An analysis of the activities of the west wind in the poem Ode to the West Wind by P.B.Shelley

P.B.Shelley’s celebrated Ode to the West Wind is an invocation to the spirit of the wild and uncontrollable west wind. He extols this spirit of the west wind in its two-fold capacity as a destroyer and preserver. The poet celebrates here the uncontrollable power of the west wind. He describes its activities on the land, in the sky, and on the sea, vividly and vigorously.

The opening stanza gives a graphic account of the activities of the west wind on the land. The wild wind shakes, sheds and carries away dead leaves, ‘yellow and black and pale and hectic red’. These leaves look like the pestilence stricken multitude. The wind also carries and collects the seeds within their dark wintry beds. When spring comes, these seeds give birth to a new world of nature. Earth becomes lively and beautiful with new colours and odors.

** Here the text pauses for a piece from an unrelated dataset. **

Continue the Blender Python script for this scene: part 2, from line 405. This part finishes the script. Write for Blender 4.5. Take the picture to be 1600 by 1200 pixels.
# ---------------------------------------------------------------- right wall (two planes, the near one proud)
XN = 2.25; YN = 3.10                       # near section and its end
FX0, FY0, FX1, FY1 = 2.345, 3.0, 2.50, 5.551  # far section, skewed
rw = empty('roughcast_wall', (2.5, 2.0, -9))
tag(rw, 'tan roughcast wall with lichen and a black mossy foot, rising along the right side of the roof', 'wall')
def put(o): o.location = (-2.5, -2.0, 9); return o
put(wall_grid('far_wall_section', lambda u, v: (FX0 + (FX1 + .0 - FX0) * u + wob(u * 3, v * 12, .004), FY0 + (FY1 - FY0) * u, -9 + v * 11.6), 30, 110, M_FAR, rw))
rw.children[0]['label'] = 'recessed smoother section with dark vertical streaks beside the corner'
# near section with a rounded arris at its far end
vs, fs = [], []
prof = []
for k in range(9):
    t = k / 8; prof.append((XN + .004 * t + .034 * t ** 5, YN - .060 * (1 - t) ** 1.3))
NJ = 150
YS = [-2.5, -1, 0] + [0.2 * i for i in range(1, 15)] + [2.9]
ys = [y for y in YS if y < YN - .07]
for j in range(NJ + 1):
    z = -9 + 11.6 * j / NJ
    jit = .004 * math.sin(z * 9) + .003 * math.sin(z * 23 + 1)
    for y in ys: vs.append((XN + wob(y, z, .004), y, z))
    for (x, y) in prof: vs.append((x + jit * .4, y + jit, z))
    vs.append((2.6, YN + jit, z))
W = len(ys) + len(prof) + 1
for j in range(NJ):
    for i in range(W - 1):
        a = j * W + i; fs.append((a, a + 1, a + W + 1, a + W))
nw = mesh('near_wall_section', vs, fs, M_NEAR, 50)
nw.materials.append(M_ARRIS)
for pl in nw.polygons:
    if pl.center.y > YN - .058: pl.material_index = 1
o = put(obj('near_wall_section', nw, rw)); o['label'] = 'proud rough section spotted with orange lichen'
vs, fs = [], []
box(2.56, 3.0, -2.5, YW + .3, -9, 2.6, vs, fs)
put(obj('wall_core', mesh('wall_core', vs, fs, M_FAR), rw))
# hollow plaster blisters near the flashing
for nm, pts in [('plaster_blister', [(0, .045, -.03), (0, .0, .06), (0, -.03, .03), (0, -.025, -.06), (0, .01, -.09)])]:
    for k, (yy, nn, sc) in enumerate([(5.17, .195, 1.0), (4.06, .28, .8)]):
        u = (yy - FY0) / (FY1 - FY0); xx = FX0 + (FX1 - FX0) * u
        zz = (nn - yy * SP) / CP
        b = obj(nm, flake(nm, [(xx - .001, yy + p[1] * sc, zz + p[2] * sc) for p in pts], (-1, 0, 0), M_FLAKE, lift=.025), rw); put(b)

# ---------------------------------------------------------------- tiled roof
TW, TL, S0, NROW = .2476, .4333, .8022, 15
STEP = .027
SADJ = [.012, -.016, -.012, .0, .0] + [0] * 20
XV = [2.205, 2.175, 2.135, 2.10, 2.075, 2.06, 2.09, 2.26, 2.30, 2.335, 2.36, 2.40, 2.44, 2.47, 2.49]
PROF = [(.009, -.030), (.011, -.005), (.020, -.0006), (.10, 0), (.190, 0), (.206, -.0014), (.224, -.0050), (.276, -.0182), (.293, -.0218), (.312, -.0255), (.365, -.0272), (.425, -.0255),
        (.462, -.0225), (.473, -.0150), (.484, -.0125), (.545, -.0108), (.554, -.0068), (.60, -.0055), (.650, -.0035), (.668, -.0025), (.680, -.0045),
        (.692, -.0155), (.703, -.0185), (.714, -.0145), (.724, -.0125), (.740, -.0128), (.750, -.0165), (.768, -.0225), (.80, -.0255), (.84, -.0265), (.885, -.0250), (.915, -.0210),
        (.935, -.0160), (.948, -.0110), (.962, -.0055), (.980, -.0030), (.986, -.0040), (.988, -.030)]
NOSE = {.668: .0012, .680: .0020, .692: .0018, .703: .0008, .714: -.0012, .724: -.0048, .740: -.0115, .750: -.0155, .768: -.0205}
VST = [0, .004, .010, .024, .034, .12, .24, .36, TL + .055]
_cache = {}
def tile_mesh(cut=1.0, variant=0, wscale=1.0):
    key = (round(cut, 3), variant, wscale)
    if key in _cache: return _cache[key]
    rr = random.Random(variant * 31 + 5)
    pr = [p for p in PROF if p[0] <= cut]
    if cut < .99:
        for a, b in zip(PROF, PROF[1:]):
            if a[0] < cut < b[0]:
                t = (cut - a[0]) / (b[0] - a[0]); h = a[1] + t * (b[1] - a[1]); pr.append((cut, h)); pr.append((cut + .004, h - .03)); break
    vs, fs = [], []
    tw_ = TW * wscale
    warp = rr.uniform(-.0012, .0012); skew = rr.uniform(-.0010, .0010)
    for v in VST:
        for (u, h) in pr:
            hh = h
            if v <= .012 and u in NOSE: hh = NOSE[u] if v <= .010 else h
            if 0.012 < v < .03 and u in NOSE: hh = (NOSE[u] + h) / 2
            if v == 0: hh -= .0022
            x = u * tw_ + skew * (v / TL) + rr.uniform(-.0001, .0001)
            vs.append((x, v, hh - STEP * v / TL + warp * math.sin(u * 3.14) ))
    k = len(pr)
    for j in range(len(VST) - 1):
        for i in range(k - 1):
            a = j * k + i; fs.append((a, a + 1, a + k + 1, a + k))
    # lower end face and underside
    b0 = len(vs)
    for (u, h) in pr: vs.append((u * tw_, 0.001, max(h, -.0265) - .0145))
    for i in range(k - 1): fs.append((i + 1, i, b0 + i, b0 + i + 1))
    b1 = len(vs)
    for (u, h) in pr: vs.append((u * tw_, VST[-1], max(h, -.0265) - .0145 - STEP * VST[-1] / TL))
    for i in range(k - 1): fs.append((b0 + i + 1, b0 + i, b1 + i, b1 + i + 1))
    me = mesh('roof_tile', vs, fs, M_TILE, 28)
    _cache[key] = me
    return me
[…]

The second stanza describes the activities of the wind in the sky. The poet draws the picture of the sky at the approach of the storm. The wind carries away loose clouds and scatters them all over the sky. Deep, dark clouds cover the whole sky. They seem to hang like the dry, bright, dishevelled hair of the Maenad, the women-worshippers of the Greek wine-god Bacchus. The wind brings out of the sky lightning and hail storm and torrential rain.

The third stanza contains the activities of the west wind on the sea. The beginning of this stanza shows how the west wind stirs slightly the calm surface of.the blue Mediterranean. The stanza concludes with the picture of the horror caused by the wind on the Atlantic Ocean. The surface of the Atlantic is terribly affected by the mighty current of the wind. Even the submerged vegetation is destroyed by the powerful rush of the wind over the surface of the ocean.

Of course, in the concluding stanza, the poet prefers his appeal to the west wind. He gives out his vision of the millennium. He finds his kinship with the wind. But he is kept suppressed by the. oppressive circumstances of his life. He appeals to the wind to inspirit him with its energy. He will then sing the song of joy and hope to humanity. He knows well that, after the end of the dark present, a bright future is sure to come. After all, if winter comes, spring cannot remain far behind. The wind is here a force of inspiration.